# Exercise directions
Retype the material in full, keeping every word the same.

# Supplied material
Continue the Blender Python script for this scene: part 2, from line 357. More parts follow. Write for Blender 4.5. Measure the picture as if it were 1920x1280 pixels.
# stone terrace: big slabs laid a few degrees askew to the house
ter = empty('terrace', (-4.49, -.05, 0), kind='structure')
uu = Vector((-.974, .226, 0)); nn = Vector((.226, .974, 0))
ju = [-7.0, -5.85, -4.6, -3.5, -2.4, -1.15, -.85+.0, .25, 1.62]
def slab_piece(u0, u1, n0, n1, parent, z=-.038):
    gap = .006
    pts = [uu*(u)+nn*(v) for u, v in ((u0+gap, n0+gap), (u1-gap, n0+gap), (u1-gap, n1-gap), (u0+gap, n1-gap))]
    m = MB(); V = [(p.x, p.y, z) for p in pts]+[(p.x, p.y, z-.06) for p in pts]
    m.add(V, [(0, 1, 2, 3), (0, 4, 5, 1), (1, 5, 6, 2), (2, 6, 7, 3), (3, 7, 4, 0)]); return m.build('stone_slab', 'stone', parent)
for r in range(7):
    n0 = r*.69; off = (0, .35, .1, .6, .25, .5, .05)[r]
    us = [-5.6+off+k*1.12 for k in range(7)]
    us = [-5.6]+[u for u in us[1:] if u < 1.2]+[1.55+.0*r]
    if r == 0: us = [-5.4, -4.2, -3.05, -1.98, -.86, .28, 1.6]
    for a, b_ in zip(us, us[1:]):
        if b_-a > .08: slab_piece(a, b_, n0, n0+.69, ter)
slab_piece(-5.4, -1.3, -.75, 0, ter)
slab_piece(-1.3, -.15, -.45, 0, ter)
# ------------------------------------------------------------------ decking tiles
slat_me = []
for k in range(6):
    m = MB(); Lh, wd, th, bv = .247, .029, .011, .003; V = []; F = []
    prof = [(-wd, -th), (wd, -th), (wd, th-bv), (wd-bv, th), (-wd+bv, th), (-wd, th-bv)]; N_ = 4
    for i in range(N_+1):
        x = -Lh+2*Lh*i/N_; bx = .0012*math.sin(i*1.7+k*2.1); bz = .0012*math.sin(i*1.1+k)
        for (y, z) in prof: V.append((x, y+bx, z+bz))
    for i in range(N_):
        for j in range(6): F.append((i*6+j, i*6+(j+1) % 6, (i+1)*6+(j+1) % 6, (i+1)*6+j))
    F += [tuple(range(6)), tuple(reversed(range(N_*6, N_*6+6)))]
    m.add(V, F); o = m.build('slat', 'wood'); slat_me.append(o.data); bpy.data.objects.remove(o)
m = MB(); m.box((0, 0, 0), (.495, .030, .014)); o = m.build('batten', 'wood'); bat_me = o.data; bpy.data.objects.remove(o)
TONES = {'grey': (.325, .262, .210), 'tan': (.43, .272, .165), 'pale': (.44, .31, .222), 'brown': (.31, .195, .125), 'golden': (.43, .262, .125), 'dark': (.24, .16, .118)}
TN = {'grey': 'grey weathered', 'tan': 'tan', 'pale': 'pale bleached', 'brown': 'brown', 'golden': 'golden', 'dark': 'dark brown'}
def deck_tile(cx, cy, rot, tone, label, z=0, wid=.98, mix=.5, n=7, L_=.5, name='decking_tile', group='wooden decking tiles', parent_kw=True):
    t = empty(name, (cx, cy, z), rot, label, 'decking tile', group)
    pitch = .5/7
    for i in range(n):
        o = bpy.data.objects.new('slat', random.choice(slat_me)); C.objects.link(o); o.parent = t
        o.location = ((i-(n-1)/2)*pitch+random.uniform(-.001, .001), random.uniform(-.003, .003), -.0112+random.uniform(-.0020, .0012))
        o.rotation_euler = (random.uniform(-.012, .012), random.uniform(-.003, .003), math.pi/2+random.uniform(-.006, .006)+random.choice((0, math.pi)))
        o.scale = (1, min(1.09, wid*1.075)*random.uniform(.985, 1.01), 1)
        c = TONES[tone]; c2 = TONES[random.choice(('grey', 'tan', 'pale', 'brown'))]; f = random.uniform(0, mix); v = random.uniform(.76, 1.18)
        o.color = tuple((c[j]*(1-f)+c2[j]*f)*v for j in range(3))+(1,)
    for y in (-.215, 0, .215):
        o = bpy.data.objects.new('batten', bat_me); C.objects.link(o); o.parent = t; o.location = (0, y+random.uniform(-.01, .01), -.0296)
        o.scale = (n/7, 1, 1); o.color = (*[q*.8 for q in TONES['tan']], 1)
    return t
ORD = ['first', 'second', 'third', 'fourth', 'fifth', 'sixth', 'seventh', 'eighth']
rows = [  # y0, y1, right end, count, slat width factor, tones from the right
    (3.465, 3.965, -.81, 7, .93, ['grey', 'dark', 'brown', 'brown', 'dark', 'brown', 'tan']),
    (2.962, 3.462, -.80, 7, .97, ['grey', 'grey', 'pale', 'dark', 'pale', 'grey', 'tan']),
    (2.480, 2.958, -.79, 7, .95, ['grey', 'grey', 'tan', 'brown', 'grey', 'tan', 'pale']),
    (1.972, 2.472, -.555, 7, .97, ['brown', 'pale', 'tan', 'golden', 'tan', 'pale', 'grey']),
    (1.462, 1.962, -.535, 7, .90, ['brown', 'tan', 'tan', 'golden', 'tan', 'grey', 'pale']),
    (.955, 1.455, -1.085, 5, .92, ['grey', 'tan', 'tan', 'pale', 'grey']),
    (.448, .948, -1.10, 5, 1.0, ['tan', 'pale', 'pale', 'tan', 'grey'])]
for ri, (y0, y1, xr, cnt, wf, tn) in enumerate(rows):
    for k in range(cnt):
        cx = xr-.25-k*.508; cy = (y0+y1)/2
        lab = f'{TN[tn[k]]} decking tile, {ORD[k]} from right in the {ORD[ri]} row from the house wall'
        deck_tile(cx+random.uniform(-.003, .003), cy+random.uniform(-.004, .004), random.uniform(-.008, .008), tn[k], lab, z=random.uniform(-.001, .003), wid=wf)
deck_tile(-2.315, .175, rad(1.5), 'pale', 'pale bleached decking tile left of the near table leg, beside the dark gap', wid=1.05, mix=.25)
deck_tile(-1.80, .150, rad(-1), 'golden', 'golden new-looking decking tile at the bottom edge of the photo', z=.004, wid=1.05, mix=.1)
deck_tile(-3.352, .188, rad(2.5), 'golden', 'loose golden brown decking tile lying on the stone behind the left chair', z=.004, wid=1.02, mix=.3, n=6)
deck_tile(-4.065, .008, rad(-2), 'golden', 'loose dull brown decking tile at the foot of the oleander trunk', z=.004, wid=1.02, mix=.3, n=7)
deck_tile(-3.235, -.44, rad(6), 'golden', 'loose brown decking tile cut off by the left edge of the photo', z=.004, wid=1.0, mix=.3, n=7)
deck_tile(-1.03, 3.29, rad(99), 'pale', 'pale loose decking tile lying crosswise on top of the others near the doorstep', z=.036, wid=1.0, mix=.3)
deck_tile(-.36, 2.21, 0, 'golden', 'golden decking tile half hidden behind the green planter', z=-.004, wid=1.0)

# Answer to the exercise
Continue the Blender Python script for this scene: part 2, from line 357. More parts follow. Write for Blender 4.5. Measure the picture as if it were 1920x1280 pixels.
# stone terrace: big slabs laid a few degrees askew to the house
ter = empty('terrace', (-4.49, -.05, 0), kind='structure')
uu = Vector((-.974, .226, 0)); nn = Vector((.226, .974, 0))
ju = [-7.0, -5.85, -4.6, -3.5, -2.4, -1.15, -.85+.0, .25, 1.62]
def slab_piece(u0, u1, n0, n1, parent, z=-.038):
    gap = .006
    pts = [uu*(u)+nn*(v) for u, v in ((u0+gap, n0+gap), (u1-gap, n0+gap), (u1-gap, n1-gap), (u0+gap, n1-gap))]
    m = MB(); V = [(p.x, p.y, z) for p in pts]+[(p.x, p.y, z-.06) for p in pts]
    m.add(V, [(0, 1, 2, 3), (0, 4, 5, 1), (1, 5, 6, 2), (2, 6, 7, 3), (3, 7, 4, 0)]); return m.build('stone_slab', 'stone', parent)
for r in range(7):
    n0 = r*.69; off = (0, .35, .1, .6, .25, .5, .05)[r]
    us = [-5.6+off+k*1.12 for k in range(7)]
    us = [-5.6]+[u for u in us[1:] if u < 1.2]+[1.55+.0*r]
    if r == 0: us = [-5.4, -4.2, -3.05, -1.98, -.86, .28, 1.6]
    for a, b_ in zip(us, us[1:]):
        if b_-a > .08: slab_piece(a, b_, n0, n0+.69, ter)
slab_piece(-5.4, -1.3, -.75, 0, ter)
slab_piece(-1.3, -.15, -.45, 0, ter)
# ------------------------------------------------------------------ decking tiles
slat_me = []
for k in range(6):
    m = MB(); Lh, wd, th, bv = .247, .029, .011, .003; V = []; F = []
    prof = [(-wd, -th), (wd, -th), (wd, th-bv), (wd-bv, th), (-wd+bv, th), (-wd, th-bv)]; N_ = 4
    for i in range(N_+1):
        x = -Lh+2*Lh*i/N_; bx = .0012*math.sin(i*1.7+k*2.1); bz = .0012*math.sin(i*1.1+k)
        for (y, z) in prof: V.append((x, y+bx, z+bz))
    for i in range(N_):
        for j in range(6): F.append((i*6+j, i*6+(j+1) % 6, (i+1)*6+(j+1) % 6, (i+1)*6+j))
    F += [tuple(range(6)), tuple(reversed(range(N_*6, N_*6+6)))]
    m.add(V, F); o = m.build('slat', 'wood'); slat_me.append(o.data); bpy.data.objects.remove(o)
m = MB(); m.box((0, 0, 0), (.495, .030, .014)); o = m.build('batten', 'wood'); bat_me = o.data; bpy.data.objects.remove(o)
TONES = {'grey': (.325, .262, .210), 'tan': (.43, .272, .165), 'pale': (.44, .31, .222), 'brown': (.31, .195, .125), 'golden': (.43, .262, .125), 'dark': (.24, .16, .118)}
TN = {'grey': 'grey weathered', 'tan': 'tan', 'pale': 'pale bleached', 'brown': 'brown', 'golden': 'golden', 'dark': 'dark brown'}
def deck_tile(cx, cy, rot, tone, label, z=0, wid=.98, mix=.5, n=7, L_=.5, name='decking_tile', group='wooden decking tiles', parent_kw=True):
    t = empty(name, (cx, cy, z), rot, label, 'decking tile', group)
    pitch = .5/7
    for i in range(n):
        o = bpy.data.objects.new('slat', random.choice(slat_me)); C.objects.link(o); o.parent = t
        o.location = ((i-(n-1)/2)*pitch+random.uniform(-.001, .001), random.uniform(-.003, .003), -.0112+random.uniform(-.0020, .0012))
        o.rotation_euler = (random.uniform(-.012, .012), random.uniform(-.003, .003), math.pi/2+random.uniform(-.006, .006)+random.choice((0, math.pi)))
        o.scale = (1, min(1.09, wid*1.075)*random.uniform(.985, 1.01), 1)
        c = TONES[tone]; c2 = TONES[random.choice(('grey', 'tan', 'pale', 'brown'))]; f = random.uniform(0, mix); v = random.uniform(.76, 1.18)
        o.color = tuple((c[j]*(1-f)+c2[j]*f)*v for j in range(3))+(1,)
    for y in (-.215, 0, .215):
        o = bpy.data.objects.new('batten', bat_me); C.objects.link(o); o.parent = t; o.location = (0, y+random.uniform(-.01, .01), -.0296)
        o.scale = (n/7, 1, 1); o.color = (*[q*.8 for q in TONES['tan']], 1)
    return t
ORD = ['first', 'second', 'third', 'fourth', 'fifth', 'sixth', 'seventh', 'eighth']
rows = [  # y0, y1, right end, count, slat width factor, tones from the right
    (3.465, 3.965, -.81, 7, .93, ['grey', 'dark', 'brown', 'brown', 'dark', 'brown', 'tan']),
    (2.962, 3.462, -.80, 7, .97, ['grey', 'grey', 'pale', 'dark', 'pale', 'grey', 'tan']),
    (2.480, 2.958, -.79, 7, .95, ['grey', 'grey', 'tan', 'brown', 'grey', 'tan', 'pale']),
    (1.972, 2.472, -.555, 7, .97, ['brown', 'pale', 'tan', 'golden', 'tan', 'pale', 'grey']),
    (1.462, 1.962, -.535, 7, .90, ['brown', 'tan', 'tan', 'golden', 'tan', 'grey', 'pale']),
    (.955, 1.455, -1.085, 5, .92, ['grey', 'tan', 'tan', 'pale', 'grey']),
    (.448, .948, -1.10, 5, 1.0, ['tan', 'pale', 'pale', 'tan', 'grey'])]
for ri, (y0, y1, xr, cnt, wf, tn) in enumerate(rows):
    for k in range(cnt):
        cx = xr-.25-k*.508; cy = (y0+y1)/2
        lab = f'{TN[tn[k]]} decking tile, {ORD[k]} from right in the {ORD[ri]} row from the house wall'
        deck_tile(cx+random.uniform(-.003, .003), cy+random.uniform(-.004, .004), random.uniform(-.008, .008), tn[k], lab, z=random.uniform(-.001, .003), wid=wf)
deck_tile(-2.315, .175, rad(1.5), 'pale', 'pale bleached decking tile left of the near table leg, beside the dark gap', wid=1.05, mix=.25)
deck_tile(-1.80, .150, rad(-1), 'golden', 'golden new-looking decking tile at the bottom edge of the photo', z=.004, wid=1.05, mix=.1)
deck_tile(-3.352, .188, rad(2.5), 'golden', 'loose golden brown decking tile lying on the stone behind the left chair', z=.004, wid=1.02, mix=.3, n=6)
deck_tile(-4.065, .008, rad(-2), 'golden', 'loose dull brown decking tile at the foot of the oleander trunk', z=.004, wid=1.02, mix=.3, n=7)
deck_tile(-3.235, -.44, rad(6), 'golden', 'loose brown decking tile cut off by the left edge of the photo', z=.004, wid=1.0, mix=.3, n=7)
deck_tile(-1.03, 3.29, rad(99), 'pale', 'pale loose decking tile lying crosswise on top of the others near the doorstep', z=.036, wid=1.0, mix=.3)
deck_tile(-.36, 2.21, 0, 'golden', 'golden decking tile half hidden behind the green planter', z=-.004, wid=1.0)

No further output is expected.